4 comments sorted by best / new / date

    How would this fare to a Vox Tonelab SE?? I understand the price differences, but does this trump the vox in most aspects?
    The HD500 is perfectly suited for players who have to cover several different styles. I play in four bands with radically different repertoires, and things have been a lot easier since I began using the HD500. That said, I find that my tones are usually "just-about-there", especially since the lead guitarist in one band is playing through a for-real Fender tube amp (I run my unit thru a ZT Club). I'm not particularly fond of the compressors---wish there was a little more detailed control of attack and ratio, and the distortions seem to digital-ize when I'm playing at volume. Of course, that may be as much a consequence of the amp's solid-state pedigree. with respect to convenience and flexibility, though, it gets two thumbs up from me.
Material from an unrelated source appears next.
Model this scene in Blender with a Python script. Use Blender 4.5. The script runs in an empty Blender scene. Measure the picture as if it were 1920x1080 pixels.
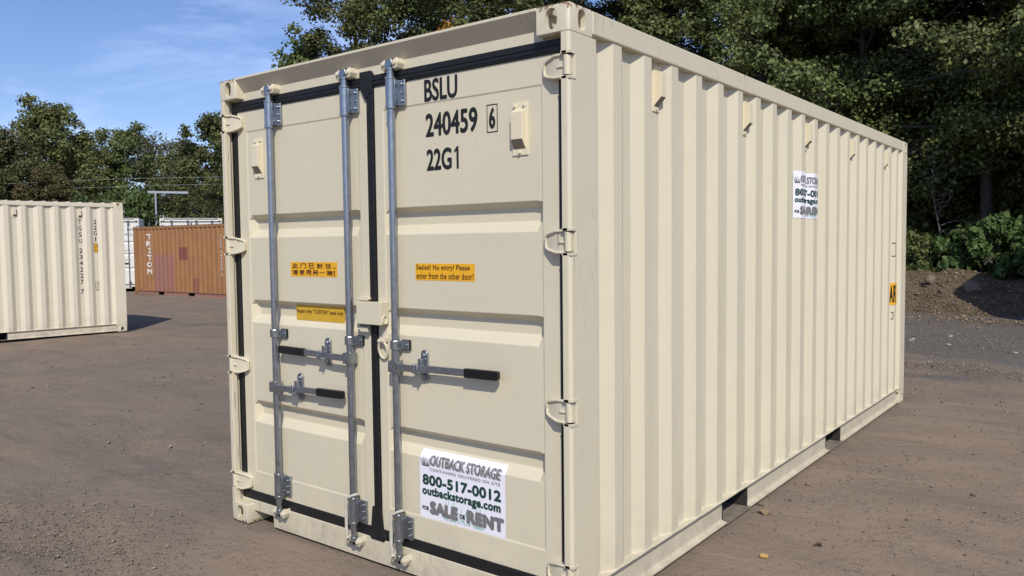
import bpy, bmesh, math, random
import numpy as np
from mathutils import Matrix, Vector
R_ = math.radians
scene = bpy.context.scene
COL = scene.collection

# ------------------------------------------------------------------ camera
cd = bpy.data.cameras.new('camera')
cam = bpy.data.objects.new('camera', cd); COL.objects.link(cam)
cd.sensor_width = 36.0; cd.lens = 28.138; cd.clip_start = 0.05; cd.clip_end = 3000
cx = Vector((0.7912085, 0.61145026, -0.01084846))
cy = Vector((-0.02507868, 0.05016573, 0.99842599))
cz = -Vector((-0.61103205, 0.78969107, -0.05502591))
m = Matrix((cx, cy, cz)).transposed().to_4x4()
m.translation = Vector((1.7835926, -2.6924755, 1.6290905))
cam.matrix_world = m
scene.camera = cam

# ------------------------------------------------------------------ sky, sun, exposure
SUN_EL = R_(41.5)
SUN_H = Vector((0.69, -0.724, 0)).normalized()
world = bpy.data.worlds.new('World'); scene.world = world; world.use_nodes = True
wn = world.node_tree; wn.nodes.clear()
def N(nt, t, **kw):
    n = nt.nodes.new(t)
    for k, v in kw.items():
        if k.startswith('i_'): n.inputs[k[2:]].default_value = v
        else: setattr(n, k, v)
    return n
sky = N(wn, 'ShaderNodeTexSky', sky_type='NISHITA', sun_disc=False, sun_elevation=SUN_EL,
        sun_rotation=math.atan2(SUN_H.x, SUN_H.y), altitude=100, air_density=1.0, dust_density=0.35, ozone_density=2.2)
tc = N(wn, 'ShaderNodeTexCoord')
mp = N(wn, 'ShaderNodeMapping'); mp.inputs['Scale'].default_value = (1.2, 2.2, 9.0); mp.inputs['Rotation'].default_value = (0, R_(-6), R_(20))
nz = N(wn, 'ShaderNodeTexNoise', i_Scale=1.6, i_Detail=7.0, i_Roughness=0.6, i_Distortion=0.5)
rp = N(wn, 'ShaderNodeMapRange'); rp.inputs['From Min'].default_value = 0.46; rp.inputs['From Max'].default_value = 0.78
rp.inputs['To Max'].default_value = 0.5
mixc = N(wn, 'ShaderNodeMix', data_type='RGBA'); mixc.inputs['B'].default_value = (9.0, 10.2, 12.0, 1)
bg = N(wn, 'ShaderNodeBackground', i_Strength=0.106); wo = N(wn, 'ShaderNodeOutputWorld')
L = wn.links.new
L(tc.outputs['Generated'], mp.inputs['Vector']); L(mp.outputs['Vector'], nz.inputs['Vector'])
L(nz.outputs['Fac'], rp.inputs['Value']); L(rp.outputs['Result'], mixc.inputs['Factor'])
L(sky.outputs['Color'], mixc.inputs['A']); tint = N(wn, 'ShaderNodeMix', data_type='RGBA', blend_type='MULTIPLY'); tint.inputs['Factor'].default_value = 1; tint.inputs['B'].default_value = (.95, 1.0, 1.25, 1)
L(mixc.outputs['Result'], tint.inputs['A']); L(tint.outputs['Result'], bg.inputs['Color']); L(bg.outputs['Background'], wo.inputs['Surface'])

sd = bpy.data.lights.new('sun', 'SUN'); sd.energy = 4.2; sd.angle = R_(0.53); sd.color = (1.0, 0.935, 0.81)
sun = bpy.data.objects.new('sun', sd); COL.objects.link(sun)
sv = Vector((SUN_H.x*math.cos(SUN_EL), SUN_H.y*math.cos(SUN_EL), math.sin(SUN_EL)))
sun.rotation_euler = sv.to_track_quat('Z', 'Y').to_euler(); sun.location = sv*40
scene.view_settings.view_transform = 'Standard'; scene.view_settings.look = 'None'
scene.view_settings.gamma = 1.0; scene.view_settings.use_curve_mapping = False
scene.view_settings.exposure = -0.03
scene.cycles.max_bounces = 6
scene.cycles.use_denoising = True

# ------------------------------------------------------------------ helpers
def link(o, parent=None):
    COL.objects.link(o)
    if parent is not None: o.parent = parent
    return o
def tag(o, label=None, cat=None, group=None, kind=None):
    if label: o['label'] = label
    if cat: o['category'] = cat
    if group: o['group'] = group
    if kind: o['kind'] = kind
    return o
def thing(name, label, cat, loc=(0, 0, 0), rotz=0, group=None, scale=1):
    o = bpy.data.objects.new(name, None); o.empty_display_size = .2; COL.objects.link(o)
    o.location = loc; o.rotation_euler = (0, 0, rotz)
    if scale != 1: o.scale = (scale,)*3
    return tag(o, label, cat, group)
class MB:
    def __init__(s): s.v = []; s.f = []; s.m = []
    def add(s, vs, fs, mi=0):
        k = len(s.v); s.v += [tuple(p) for p in vs]
        for f in fs: s.f.append(tuple(i+k for i in f)); s.m.append(mi)
        return s
    def box(s, x0, x1, y0, y1, z0, z1, mi=0):
        return s.add([(x0,y0,z0),(x1,y0,z0),(x1,y1,z0),(x0,y1,z0),(x0,y0,z1),(x1,y0,z1),(x1,y1,z1),(x0,y1,z1)],
              [(3,2,1,0),(4,5,6,7),(0,1,5,4),(1,2,6,5),(2,3,7,6),(3,0,4,7)], mi)
    def prism(s, poly, ax, a, b, mi=0):
        n = len(poly)
        def P(p, t): return (t, p[0], p[1]) if ax == 'x' else ((p[0], t, p[1]) if ax == 'y' else (p[0], p[1], t))
        vs = [P(p, a) for p in poly]+[P(p, b) for p in poly]
        fs = [tuple(range(n)), tuple(range(2*n-1, n-1, -1))]+[(i, n+i, n+(i+1) % n, (i+1) % n) for i in range(n)]
        return s.add(vs, fs, mi)
    def tube(s, pts, r, n=10, mi=0, caps=True, closed=False):
        pts = [Vector(p) for p in pts]; k = len(pts); rs = r if isinstance(r, (list, tuple)) else [r]*k
        vs = []; fs = []; prev = None
        for i, p in enumerate(pts):
            a = pts[(i-1) % k] if (i > 0 or closed) else p; b = pts[(i+1) % k] if (i < k-1 or closed) else p
            d = (b-a).normalized()
            if prev is None:
                prev = Vector((0, 0, 1)) if abs(d.z) < .9 else Vector((1, 0, 0))
            u = (prev-d*prev.dot(d)).normalized(); w = d.cross(u); prev = u
            for j in range(n):
                t = 2*math.pi*j/n; vs.append(p+(u*math.cos(t)+w*math.sin(t))*rs[i])
        for i in range(k if closed else k-1):
            for j in range(n):
                a = i*n+j; b = i*n+(j+1) % n; c = ((i+1) % k)*n+(j+1) % n; d = ((i+1) % k)*n+j
                fs.append((a, b, c, d))
        if caps and not closed: fs += [tuple(range(n-1, -1, -1)), tuple(range((k-1)*n, k*n))]
        return s.add(vs, fs, mi)
    def cyl(s, p0, p1, r, n=14, mi=0, r2=None): return s.tube([p0, p1], [r, r if r2 is None else r2], n, mi)
    def sheet(s, us, vs, fn, mi=0):
        nv = len(vs); P = [fn(u, v) for u in us for v in vs]
        return s.add(P, [(i*nv+j, (i+1)*nv+j, (i+1)*nv+j+1, i*nv+j+1) for i in range(len(us)-1) for j in range(nv-1)], mi)
    def build(s, name, mats, parent=None, bevel=0, smooth=None, normals=True):
        me = bpy.data.meshes.new(name); me.from_pydata(s.v, [], s.f)
        if not isinstance(mats, (list, tuple)): mats = [mats]
        for mt in mats: me.materials.append(mt)
        me.polygons.foreach_set('material_index', s.m)
        if normals:
            b = bmesh.new(); b.from_mesh(me); bmesh.ops.recalc_face_normals(b, faces=b.faces); b.to_mesh(me); b.free()
        if smooth:
            me.polygons.foreach_set('use_smooth', [True]*len(me.polygons)); me.set_sharp_from_angle(angle=R_(smooth))
        o = link(bpy.data.objects.new(name, me), parent)
        if bevel:
            bv = o.modifiers.new('edge', 'BEVEL'); bv.width = bevel; bv.segments = 2; bv.limit_method = 'ANGLE'; bv.angle_limit = R_(40)
        return o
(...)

The ability to move the effects blocks around in the chain (an upgrade from the HD300 and -400) is extremely helpful, and the durable build of the unit is a plus as well.
    I guess it's a nice FX unit for guys who play covers in a bar or do lots of progressive stuff. With all due respect, for someone who wants to play metal at a large venue, I don't think this thing will be of any use, but who knows. I know amp modelling has come a long way, but why emulate if you can get your hands on the real stuff? Again, players on a budget (which are many) might find this terrific but if you can shell out that extra, it's better to go with a real amp!